After a delegation of Opposition parties led by Congress leader Sonia Gandhi met President Ram Nath Kovind on Tuesday to talk about the constitutional validity of the Citizenship Amendment Act, Bahujan Samaj Party on Wednesday urged President Ram Nath Kovind to rescind the legislation, dubbing the amended citizenship law as “divisive” and violative of constitutional provisions.

The party also demanded a judicial probe into “police excesses” on the students of Jamia Millia Islamia, Aligarh Muslim University and Nawada seminary. In its memorandum, signed by its both Lok Sabha (10) and Rajya Sabha (4) MPs, the party said that a judicial probe be initiated on the “illegal action” of the Delhi Police against a “peaceful” protest organised by the students. It also said that the President should withdraw the “unconstitutional, illegal and divisive law”.

“Our MPs have opposed the bill both in the Lok Sabha as well as the Rajya Sabha, specially pointing out that it was unconstitutional and illegal and based on religion. It is also against Article 14 and 21. We had requested the government not to pass such a law.”

“The lathi-charge and the attack on students of Jamia Millia Islamia, Aligarh Muslim University and Nawada University by the police, while they were protesting against this law, should be probed,” the memorandum said.

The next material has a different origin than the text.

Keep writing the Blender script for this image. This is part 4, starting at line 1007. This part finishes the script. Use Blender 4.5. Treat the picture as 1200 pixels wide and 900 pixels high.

Later, talking to reporters, party general secretary Satish Chandra Misra said the CAA is violative of constitutional provisions and should be withdrawn. “It is against the very spirit of the Constitution framed by B R Ambedkar. We have requested the President to withdraw the law,” the Rajya Sabha member said.

The BSP was not part of other Opposition parties in their visit to the Rashtrapati Bhavan on Tuesday. Leaders of Opposition parties on Tuesday knocked on the doors of the President and urged him to intervene on the issue of violence in central universities and advise the Modi government to withdraw the “unconstitutional and divisive” amended citizenship law.

University students across the country and many from United States and England are protesting against the CAA and the following National Register of Citizens for its exclusion of Muslims. Following the implementation of CAA, the NRC will require citizens of the country to provide documents as old as 1970 or more to prove their nationality. Those against the Act argue that many citizens especially the poor, cannot prove their ancestry through such old documents.